Boise woman’s 50 cats left feces in destroyed motel room. She may not have to pay for it
Heather Lee Hawking’s cats left her Boise motel room a mess, with furniture destroyed, urine and feces everywhere and a litter of kittens born under the box spring of the bed.
But that doesn’t necessarily mean she owes the motel owner money, according to an Idaho Supreme Court decision issued Thursday.
Hawking took about 50 cats to the Super 8 motel on Elder Street by the Boise Airport for several days in July 2018, according to court documents. While there, the cats scratched “furnishings, fabrics and fixtures,” the court opinion said, and urinated and defecated throughout the room. Hawking was charged with misdemeanor malicious injury to property for the damages.
After nearly three years of court proceedings, 4th District Judge David Manweiler ordered Hawking to pay Super 8 $3,700 in restitution. But by then, the motel had been sold to a new owner. The U.S. District Court of Idaho also agreed with the restitution order after Hawking appealed the case over the new ownership.
But the Idaho Supreme Court reversed the previous court rulings.
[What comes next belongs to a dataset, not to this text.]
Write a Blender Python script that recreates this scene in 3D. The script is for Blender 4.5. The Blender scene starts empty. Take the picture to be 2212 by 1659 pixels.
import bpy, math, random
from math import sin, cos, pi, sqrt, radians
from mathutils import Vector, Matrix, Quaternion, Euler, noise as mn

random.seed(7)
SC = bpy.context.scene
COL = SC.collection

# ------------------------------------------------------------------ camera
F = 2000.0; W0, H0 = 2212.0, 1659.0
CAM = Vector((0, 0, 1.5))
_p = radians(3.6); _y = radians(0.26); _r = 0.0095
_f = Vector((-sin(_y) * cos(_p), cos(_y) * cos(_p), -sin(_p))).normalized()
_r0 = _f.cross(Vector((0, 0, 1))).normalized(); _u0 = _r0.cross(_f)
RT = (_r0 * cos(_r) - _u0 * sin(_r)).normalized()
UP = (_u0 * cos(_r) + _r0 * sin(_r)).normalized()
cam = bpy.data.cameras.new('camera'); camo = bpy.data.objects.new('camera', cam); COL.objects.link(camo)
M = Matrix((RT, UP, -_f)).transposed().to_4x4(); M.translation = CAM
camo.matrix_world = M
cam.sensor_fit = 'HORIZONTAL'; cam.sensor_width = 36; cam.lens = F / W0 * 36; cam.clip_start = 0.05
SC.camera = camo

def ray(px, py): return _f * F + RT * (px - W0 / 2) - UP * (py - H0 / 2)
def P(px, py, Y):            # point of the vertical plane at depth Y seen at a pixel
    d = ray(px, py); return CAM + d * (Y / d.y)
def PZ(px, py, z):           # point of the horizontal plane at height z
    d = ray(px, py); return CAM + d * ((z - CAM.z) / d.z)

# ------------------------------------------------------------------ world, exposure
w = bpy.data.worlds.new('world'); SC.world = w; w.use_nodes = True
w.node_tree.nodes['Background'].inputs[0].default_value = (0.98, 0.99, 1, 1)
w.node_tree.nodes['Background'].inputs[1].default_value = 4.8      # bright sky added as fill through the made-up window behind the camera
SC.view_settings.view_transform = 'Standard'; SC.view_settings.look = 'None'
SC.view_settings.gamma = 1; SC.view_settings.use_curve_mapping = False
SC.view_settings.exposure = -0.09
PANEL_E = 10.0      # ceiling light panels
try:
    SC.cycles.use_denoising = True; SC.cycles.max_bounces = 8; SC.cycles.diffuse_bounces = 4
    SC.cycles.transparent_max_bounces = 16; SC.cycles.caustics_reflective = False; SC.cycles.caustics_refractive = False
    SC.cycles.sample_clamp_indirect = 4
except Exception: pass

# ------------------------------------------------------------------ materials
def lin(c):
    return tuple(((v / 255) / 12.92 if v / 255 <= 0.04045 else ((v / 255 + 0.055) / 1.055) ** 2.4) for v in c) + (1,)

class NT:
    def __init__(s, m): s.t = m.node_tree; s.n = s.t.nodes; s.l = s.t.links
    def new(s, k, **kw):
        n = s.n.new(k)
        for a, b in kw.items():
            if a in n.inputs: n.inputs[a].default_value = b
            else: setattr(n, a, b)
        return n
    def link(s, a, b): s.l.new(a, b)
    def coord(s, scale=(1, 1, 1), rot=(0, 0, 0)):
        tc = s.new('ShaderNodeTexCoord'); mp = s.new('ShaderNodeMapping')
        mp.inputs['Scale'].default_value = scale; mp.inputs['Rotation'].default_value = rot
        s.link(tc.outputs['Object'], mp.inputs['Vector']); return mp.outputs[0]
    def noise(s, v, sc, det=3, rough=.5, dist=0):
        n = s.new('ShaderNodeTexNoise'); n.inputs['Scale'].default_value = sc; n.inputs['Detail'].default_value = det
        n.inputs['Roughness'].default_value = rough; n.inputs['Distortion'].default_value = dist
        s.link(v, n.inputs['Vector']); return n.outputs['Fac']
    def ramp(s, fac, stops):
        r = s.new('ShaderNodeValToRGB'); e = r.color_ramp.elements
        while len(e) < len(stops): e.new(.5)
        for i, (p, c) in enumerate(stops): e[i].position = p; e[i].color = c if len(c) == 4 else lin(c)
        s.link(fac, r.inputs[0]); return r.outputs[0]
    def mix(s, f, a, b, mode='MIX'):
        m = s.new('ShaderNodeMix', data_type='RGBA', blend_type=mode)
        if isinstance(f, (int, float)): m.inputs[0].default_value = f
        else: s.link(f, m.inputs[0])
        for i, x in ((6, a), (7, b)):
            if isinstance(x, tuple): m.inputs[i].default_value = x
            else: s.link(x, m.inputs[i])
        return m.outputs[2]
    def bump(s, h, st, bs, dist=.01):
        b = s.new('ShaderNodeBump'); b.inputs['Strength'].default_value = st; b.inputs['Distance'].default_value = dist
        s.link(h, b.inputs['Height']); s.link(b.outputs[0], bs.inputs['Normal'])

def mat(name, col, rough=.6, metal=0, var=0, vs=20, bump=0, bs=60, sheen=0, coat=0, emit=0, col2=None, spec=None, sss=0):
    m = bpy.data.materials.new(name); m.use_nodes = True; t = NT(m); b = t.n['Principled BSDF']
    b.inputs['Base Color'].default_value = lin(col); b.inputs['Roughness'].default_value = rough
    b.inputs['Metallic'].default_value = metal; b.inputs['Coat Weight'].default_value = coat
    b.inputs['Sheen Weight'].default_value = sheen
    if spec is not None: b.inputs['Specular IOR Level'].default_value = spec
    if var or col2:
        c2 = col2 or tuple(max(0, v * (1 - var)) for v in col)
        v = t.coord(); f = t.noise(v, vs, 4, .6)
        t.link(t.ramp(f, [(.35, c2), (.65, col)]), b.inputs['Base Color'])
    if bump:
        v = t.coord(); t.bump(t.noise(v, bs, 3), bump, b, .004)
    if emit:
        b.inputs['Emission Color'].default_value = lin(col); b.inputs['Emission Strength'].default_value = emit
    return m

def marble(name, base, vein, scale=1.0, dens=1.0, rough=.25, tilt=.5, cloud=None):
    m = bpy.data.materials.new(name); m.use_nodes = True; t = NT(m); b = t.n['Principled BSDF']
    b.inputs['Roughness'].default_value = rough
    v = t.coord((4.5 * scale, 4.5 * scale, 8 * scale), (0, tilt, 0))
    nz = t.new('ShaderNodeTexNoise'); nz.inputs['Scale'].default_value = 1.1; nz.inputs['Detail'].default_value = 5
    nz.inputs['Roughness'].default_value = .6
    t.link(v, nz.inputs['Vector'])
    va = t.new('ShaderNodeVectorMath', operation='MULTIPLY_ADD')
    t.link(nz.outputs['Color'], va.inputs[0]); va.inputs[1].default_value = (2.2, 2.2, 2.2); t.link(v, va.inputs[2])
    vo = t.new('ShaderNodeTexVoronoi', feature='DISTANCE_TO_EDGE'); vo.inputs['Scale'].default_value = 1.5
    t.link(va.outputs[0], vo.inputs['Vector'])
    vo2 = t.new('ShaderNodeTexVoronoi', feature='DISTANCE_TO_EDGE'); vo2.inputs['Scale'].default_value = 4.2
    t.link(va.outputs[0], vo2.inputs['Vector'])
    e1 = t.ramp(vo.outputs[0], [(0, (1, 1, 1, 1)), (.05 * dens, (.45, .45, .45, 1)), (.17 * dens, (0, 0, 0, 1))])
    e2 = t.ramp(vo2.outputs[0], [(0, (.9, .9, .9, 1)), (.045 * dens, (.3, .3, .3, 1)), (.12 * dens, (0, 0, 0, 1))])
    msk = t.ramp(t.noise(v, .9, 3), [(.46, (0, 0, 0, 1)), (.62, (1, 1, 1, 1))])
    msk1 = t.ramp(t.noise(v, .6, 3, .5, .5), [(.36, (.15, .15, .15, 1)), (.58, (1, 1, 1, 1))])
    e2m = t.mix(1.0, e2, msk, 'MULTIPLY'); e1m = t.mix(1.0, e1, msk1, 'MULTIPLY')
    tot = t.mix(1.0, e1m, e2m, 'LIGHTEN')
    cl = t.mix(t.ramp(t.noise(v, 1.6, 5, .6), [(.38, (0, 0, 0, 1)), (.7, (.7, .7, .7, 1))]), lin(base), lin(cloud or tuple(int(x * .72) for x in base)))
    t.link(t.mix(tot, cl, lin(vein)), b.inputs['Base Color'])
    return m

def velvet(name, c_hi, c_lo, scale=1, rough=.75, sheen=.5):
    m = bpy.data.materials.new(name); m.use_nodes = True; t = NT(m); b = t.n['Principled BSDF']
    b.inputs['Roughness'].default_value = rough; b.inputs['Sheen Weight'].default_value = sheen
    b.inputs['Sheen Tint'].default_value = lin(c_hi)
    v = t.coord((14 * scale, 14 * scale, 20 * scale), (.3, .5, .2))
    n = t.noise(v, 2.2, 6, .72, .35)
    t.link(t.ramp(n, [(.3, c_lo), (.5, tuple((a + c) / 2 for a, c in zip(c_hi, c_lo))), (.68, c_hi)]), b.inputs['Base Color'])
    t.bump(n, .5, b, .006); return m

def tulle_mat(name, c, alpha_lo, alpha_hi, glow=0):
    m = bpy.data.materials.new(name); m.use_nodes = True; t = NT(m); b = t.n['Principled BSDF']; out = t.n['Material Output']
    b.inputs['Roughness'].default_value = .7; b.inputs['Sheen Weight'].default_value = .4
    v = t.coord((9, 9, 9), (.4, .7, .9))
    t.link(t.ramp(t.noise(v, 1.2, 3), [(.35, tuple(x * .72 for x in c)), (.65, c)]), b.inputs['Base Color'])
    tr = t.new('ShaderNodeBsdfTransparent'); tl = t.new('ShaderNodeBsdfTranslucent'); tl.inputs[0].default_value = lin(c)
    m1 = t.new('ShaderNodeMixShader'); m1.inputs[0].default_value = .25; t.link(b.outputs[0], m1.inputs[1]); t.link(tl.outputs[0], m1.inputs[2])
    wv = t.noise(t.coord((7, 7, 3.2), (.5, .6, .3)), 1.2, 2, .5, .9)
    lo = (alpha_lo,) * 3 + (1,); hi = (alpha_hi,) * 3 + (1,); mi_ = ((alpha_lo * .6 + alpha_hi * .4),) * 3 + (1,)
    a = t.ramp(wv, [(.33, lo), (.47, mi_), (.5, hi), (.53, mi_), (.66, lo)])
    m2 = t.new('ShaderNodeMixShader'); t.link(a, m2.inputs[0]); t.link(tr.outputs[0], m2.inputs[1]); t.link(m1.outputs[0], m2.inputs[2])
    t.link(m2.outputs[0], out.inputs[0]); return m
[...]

A former general manager for the Super 8 testified during a restitution hearing when the case was still under Manweiler, according to the justices’ opinion. The manager had told the magistrate judge that she wasn’t sure whether any parts of the damaged room had been replaced before the hotel was sold to the new owner. She also wasn’t sure whether the purchase price of the motel included the replacement costs for any remaining damage. Hawking argued that the new owner may not have incurred any monetary damages from her stay.
The Supreme Court said in its opinion that the state of Idaho failed to include the terms of the motel sale in its argument, leaving in question who was actually the victim in the case.
The Thursday decision doesn’t close the book on the case. The Supreme Court reversed the restitution ruling, but it returned the case to the Ada County magistrate court, where proceedings will continue. Hawking, who does not contest the fact that her cats damaged the motel room, may still owe restitution if the state determines who the appropriate victim is.